I believe people will pay any amount of money for something they really value.  It’s a proven fact in my ministry that students who have been to summer camp in previous years are less likely to respond negatively to a price increase in camp registration.  They see they value of it, and they know it’s worth it.

So there is a tension between cost and value.  People don’t like being ripped off, but they don’t mind paying for quality.  So one lesson here is if people pay for something (like camp), they should get their money’s worth.  We have a responsibility to pursue quality.

But the primary takeaway of this principle is this: have we cheapened grace and the Kingdom of God in the name of accessibility?  Jesus makes it pretty clear that the Kingdom has immeasurable value:

The kingdom of heaven is like treasure hidden in a field.
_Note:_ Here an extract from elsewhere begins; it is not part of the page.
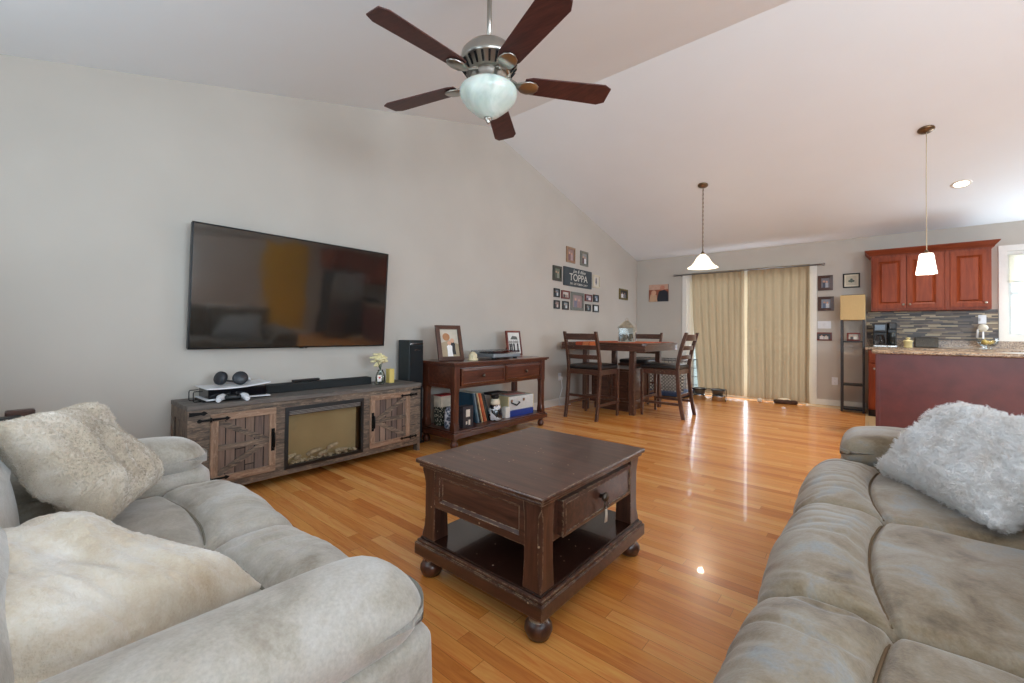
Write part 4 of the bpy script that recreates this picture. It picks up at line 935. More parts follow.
def add_pillow(label, mat, *a, **k):
    hair = k.pop('hair', None); o = obj('throw_pillow', pillow(*a, **k), mat); tag(o, label, 'pillow')
    if hair:
        cnt, ln_, rad_, rough_ = hair; m_ = o.modifiers.new('fur', 'PARTICLE_SYSTEM'); p = m_.particle_system.settings; p.type = 'HAIR'; p.count = cnt; p.hair_length = ln_; p.hair_step = 4; p.render_step = 3
        p.root_radius = rad_; p.tip_radius = rad_*.3; p.radius_scale = .01; p.roughness_1 = rough_; p.roughness_1_size = .02; p.roughness_endpoint = rough_*.7; p.brownian_factor = ln_*.25; p.child_type = 'INTERPOLATED'; p.rendered_child_count = 8; p.child_percent = 1; p.clump_factor = .8; p.use_modifier_stack = False; p.material = 1
    return o
add_pillow('wrinkled beige plush throw pillow leaning in the far corner of the loveseat', M_plush, (-1.64, .17, .50), (-1.92, .35, .53), (-2.11, .155, .80), (-1.72, -.02, .82), .16, 3, fur=.003, fold=.03, hair=(5000, .004, .08, .002))
add_pillow('cream plush throw pillow slumped against the near arm of the loveseat', M_plush2, (-.93, .02, .50), (-1.09, .39, .465), (-1.44, .12, .59), (-1.2, -.28, .70), .16, 9, fur=.003, fold=.03, hair=(7000, .005, .08, .002))
add_pillow('white shaggy throw pillow at the far end of the taupe sofa', M_shag, (.03, 2.42, .50), (.29, 1.88, .51), (.58, 2.08, .76), (.28, 2.48, .79), .17, 5, n=260, fur=.003, fscale=80, fold=.022, big=40, hair=(5000, .015, .12, .010))
# hairline: dark objects on a small side table between loveseat and the left wall
et = thing('end_table', 'dark wood end table behind the far arm of the loveseat', 'side table', (-3.1, -.12, 0))
bm = BM(); bx(bm, -.22, .22, -.2, .2, .56, .585, .005); obj('top', bm, M_espz, et)
for sx in (-1, 1):
    for sy in (-1, 1): bm = BM(); bx(bm, sx*.19-.02, sx*.19+.02, sy*.17-.02, sy*.17+.02, 0, .56, .004); obj('leg', bm, M_espz, et)
bm = BM(); bx(bm, -.19, .19, -.17, .17, .2, .22, .003); obj('shelf', bm, M_esp, et)
db = thing('small_box', 'small dark box and brown block standing behind the beige pillow', 'box', (-3.0, .02, .585))
bm = BM(); bx(bm, -.03, .04, -.06, .025, 0, .075, .008); obj('front_box', bm, M_black, db)
bm = BM(); bx(bm, -.09, -.035, -.03, .065, 0, .095, .008); obj('back_block', bm, M_fr_brown, db)

# ------------------------------------------------------------------ dining set
TZ = .945; TX0, TX1, TY0, TY1 = -3.42, -2.13, 5.12, 6.32
dt = thing('dining_table', 'dark wood counter-height dining table with a storage pedestal base', 'dining table', ((TX0+TX1)/2, (TY0+TY1)/2, 0))
a, b = (TX1-TX0)/2, (TY1-TY0)/2
bm = BM(); c_ = .05
prism(bm, [(-a+c_, -b), (a-c_, -b), (a, -b+c_), (a, b-c_), (a-c_, b), (-a+c_, b), (-a, b-c_), (-a, -b+c_)], TZ-.028, TZ, 'xy'); obj('tabletop', bm, M_esp, dt, bevel=.004)
bm = BM()
for s_ in (-1, 1): bx(bm, -a+.02, a-.02, s_*(b-.03)-.012, s_*(b-.03)+.012, TZ-.105, TZ-.028, .003); bx(bm, s_*(a-.03)-.012, s_*(a-.03)+.012, -b+.02, b-.02, TZ-.105, TZ-.028, .003)
obj('apron', bm, M_esp, dt)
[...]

When a man found it, he hid it again, and then in his joy went and sold all he had and bought that field. –Matthew 13:44

He also made it clear that the only way to enter this Kingdom was through His redeeming death on the cross:

Jesus replied, “Very truly I tell you, no one can see the kingdom of God unless they are born again.” –John 3:3

So the grace of the cross and the Kingdom of God are certainly linked.  However, grace is defined throughout Scripture as the free gift of God’s undeserved kindness:

For it is by grace you have been saved, through faith—and this is not from yourselves, it is the gift of God— not by works, so that no one can boast. –Ephesians 2:8-9

So as Christian leaders we talk about the free gift of grace (and it is indeed truly free), but we hardly ever talk about the cost.  We don’t want freak people out, or worse yet, start preaching legalism; that we must somehow earn our salvation.  Can grace be free and cost everything at the same time?

Yes, and if we preach anything less we may attract people to a caricature of God’s grace, but it will be a grace that has no value.

Anything free automatically arouses suspicion that it must not be very valuable.  This isn’t always true, but this is how we think nonetheless.  Is this why any discussion of God’s grace in the New Testament always comes around to our response to that grace?  Our response is to give nothing less than everything.

We can’t earn grace.  But we also can’t preach a valueless grace that never elicits a response beyond that cursory nod we give to the supermarket lady who is giving out free bagel samples.

Grace cost Jesus everything, it cost us nothing, and it costs us everything because it’s worth everything.